Security researchers have uncovered a massive data breach at the Brazilian company Antheus Tecnologia, which produces and sells biometric solutions both in Brazil and internationally.
The data was discovered on an unsecured server including 76,000 unique fingerprints, emails from company employees, telephone numbers and more. The server did not store direct fingerprint scans, but the binary code that hackers might use to recreate them, with potentially harmful results.
Antheus Tecnologia stated in response to the report that the exposed fingerprints are public. However, they claimed that the captured data had been hashed, but that was not the case.
“The unsecured method in which Antheus Tecnologia stores information is rather alarming considering its importance. It’s even more alarming that Antheus Tecnologia was built and deployed by a security company,” writes Safety Detectives researcher and post author Jim Wilson.
“Instead of saving a hash of the fingerprint (that cannot be reverse-engineered), Antheus is saving people’s actual fingerprints through rudimentary encoding which can then be replicated for malicious purposes.”
The vulnerable server contained roughly 16 gigabytes of data, with 81.5 million records also including administrator login information, employee telephone numbers, email addresses and company emails.
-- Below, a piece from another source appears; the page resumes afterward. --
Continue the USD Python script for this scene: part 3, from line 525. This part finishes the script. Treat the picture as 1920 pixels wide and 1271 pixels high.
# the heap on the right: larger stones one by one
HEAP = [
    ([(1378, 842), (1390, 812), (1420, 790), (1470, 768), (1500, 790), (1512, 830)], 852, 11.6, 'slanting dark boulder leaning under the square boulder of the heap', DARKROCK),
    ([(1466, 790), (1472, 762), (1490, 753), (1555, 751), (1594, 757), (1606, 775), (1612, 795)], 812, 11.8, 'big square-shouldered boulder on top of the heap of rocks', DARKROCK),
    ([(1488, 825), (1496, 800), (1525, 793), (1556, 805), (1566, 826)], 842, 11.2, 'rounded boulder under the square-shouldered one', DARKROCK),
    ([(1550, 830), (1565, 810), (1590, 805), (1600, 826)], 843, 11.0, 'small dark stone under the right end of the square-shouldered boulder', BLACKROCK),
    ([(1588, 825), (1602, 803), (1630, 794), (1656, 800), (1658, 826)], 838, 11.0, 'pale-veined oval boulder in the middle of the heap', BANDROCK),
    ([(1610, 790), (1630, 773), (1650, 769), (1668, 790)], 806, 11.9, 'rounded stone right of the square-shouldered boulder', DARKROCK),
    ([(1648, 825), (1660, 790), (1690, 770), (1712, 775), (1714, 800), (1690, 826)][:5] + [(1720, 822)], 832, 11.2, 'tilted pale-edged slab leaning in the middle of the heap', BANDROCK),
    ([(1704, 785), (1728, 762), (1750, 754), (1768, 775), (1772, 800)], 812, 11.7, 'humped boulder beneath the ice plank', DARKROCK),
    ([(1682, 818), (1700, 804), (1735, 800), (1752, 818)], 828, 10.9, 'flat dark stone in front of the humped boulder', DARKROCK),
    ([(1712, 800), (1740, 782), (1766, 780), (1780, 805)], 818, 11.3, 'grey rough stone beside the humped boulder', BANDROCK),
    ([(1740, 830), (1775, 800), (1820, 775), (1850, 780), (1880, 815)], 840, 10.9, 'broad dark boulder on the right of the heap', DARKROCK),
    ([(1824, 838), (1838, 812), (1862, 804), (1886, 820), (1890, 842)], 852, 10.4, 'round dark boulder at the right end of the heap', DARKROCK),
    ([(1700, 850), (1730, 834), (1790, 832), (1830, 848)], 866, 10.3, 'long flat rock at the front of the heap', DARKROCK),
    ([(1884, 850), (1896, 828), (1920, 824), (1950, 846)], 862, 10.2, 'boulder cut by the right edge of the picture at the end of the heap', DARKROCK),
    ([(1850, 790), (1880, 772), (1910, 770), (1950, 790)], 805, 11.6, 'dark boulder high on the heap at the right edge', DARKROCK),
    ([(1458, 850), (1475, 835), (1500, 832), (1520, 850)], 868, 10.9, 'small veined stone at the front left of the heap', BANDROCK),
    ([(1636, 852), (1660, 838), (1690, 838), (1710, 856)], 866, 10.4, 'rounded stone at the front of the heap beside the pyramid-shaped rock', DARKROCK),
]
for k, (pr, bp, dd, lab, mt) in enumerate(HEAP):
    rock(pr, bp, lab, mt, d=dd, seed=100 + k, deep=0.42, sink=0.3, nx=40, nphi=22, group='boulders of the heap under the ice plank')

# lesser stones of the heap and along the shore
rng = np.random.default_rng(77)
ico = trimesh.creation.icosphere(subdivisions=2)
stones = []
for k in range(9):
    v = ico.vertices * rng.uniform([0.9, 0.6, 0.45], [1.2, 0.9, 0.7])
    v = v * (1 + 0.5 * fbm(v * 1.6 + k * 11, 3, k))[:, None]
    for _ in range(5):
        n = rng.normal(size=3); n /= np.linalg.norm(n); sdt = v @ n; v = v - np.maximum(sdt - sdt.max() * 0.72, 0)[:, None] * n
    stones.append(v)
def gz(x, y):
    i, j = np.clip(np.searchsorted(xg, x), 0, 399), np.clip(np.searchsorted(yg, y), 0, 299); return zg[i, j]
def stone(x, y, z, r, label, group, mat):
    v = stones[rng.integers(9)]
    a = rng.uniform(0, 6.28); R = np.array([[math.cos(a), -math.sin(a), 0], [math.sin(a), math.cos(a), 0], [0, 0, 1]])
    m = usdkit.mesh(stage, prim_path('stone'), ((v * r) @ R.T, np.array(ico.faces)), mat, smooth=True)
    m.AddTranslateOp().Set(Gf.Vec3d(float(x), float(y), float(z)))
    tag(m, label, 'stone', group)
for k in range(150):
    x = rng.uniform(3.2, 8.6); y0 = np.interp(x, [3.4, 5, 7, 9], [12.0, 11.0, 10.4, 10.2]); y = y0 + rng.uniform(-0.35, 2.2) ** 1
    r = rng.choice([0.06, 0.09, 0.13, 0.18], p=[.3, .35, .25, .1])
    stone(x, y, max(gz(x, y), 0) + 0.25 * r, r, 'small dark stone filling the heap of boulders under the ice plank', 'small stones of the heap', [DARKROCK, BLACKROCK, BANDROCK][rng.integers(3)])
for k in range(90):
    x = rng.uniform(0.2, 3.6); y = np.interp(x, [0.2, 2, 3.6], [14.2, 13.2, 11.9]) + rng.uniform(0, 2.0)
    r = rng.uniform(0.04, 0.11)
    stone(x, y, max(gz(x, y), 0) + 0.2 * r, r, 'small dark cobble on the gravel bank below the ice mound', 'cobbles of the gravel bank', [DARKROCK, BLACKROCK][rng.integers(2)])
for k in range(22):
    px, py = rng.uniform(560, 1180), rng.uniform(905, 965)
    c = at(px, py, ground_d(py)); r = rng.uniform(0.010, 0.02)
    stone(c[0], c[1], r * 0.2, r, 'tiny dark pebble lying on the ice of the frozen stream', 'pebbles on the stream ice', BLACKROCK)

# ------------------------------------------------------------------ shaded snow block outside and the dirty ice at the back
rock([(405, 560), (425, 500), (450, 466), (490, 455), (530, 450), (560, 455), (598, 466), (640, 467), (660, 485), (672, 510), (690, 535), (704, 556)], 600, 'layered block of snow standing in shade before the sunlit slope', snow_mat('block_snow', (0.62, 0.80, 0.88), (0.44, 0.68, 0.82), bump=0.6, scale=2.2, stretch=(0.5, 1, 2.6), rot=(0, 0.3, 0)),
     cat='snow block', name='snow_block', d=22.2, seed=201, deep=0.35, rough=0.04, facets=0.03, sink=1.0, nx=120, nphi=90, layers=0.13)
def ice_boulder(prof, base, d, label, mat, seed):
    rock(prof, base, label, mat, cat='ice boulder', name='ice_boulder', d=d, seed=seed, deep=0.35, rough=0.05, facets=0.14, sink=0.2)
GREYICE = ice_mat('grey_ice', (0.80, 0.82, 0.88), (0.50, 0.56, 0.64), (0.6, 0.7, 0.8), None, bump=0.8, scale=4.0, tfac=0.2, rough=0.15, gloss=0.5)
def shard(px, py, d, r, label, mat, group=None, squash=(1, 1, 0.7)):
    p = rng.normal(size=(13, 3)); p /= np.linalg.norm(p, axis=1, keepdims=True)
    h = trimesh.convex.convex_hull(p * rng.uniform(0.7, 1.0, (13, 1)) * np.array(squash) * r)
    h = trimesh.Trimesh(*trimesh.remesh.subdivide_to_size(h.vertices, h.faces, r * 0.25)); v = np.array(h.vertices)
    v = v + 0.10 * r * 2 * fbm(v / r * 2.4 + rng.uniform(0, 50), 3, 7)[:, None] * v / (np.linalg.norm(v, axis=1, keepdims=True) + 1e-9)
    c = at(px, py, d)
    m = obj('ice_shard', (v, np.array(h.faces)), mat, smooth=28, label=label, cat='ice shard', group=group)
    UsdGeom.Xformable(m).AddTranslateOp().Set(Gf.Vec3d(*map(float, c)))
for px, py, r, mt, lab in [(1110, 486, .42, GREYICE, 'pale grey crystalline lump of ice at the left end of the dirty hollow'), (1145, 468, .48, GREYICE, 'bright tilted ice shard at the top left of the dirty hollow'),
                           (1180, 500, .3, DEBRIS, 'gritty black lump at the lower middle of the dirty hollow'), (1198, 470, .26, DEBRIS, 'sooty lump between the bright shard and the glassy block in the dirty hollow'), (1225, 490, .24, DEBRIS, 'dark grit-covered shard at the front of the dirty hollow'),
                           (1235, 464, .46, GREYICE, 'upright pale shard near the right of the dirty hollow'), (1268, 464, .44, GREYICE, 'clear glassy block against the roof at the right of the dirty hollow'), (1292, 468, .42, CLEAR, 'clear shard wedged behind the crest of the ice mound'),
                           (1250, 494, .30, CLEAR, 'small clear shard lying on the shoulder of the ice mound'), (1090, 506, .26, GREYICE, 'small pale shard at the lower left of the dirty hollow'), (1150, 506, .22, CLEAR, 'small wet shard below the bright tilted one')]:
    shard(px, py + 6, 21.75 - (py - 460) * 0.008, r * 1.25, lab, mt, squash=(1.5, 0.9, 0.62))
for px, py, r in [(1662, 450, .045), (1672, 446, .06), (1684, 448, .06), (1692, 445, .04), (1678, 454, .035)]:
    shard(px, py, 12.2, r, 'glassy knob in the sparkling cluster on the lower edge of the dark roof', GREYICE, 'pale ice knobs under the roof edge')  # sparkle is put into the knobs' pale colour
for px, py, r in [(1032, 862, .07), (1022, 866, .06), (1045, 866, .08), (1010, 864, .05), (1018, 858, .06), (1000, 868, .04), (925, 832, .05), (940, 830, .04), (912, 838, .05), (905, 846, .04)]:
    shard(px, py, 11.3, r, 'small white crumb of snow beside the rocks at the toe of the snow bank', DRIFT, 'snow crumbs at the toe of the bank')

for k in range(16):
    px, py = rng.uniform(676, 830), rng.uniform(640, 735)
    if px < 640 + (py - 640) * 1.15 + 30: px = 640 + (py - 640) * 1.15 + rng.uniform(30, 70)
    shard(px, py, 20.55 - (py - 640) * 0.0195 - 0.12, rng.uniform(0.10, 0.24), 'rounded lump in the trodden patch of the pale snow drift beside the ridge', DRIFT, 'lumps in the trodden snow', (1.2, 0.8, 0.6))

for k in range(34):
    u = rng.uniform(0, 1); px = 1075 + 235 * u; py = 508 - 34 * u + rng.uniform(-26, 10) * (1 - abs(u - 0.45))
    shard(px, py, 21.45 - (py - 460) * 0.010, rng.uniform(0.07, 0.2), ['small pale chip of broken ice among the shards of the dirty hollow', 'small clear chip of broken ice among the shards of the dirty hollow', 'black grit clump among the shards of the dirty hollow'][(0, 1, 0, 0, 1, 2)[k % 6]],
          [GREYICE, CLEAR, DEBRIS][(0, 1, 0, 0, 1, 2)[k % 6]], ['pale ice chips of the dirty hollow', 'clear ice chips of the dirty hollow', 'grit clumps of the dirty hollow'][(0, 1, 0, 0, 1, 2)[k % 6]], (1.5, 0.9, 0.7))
Brazil’s national Civil Identification System uses Antheus services for issuing driver’s licenses, and the access portal for onboarding new users is not secured with password protection, according to the report.
Safety Detectives emphasize the importance of fingerprint data, and keeping it secure, in the post.
The vulnerability is reminiscent of the OPM hack, in which a trove of unencrypted biometric records were stolen from the U.S. government agency. It also highlights the importance of liveness detection.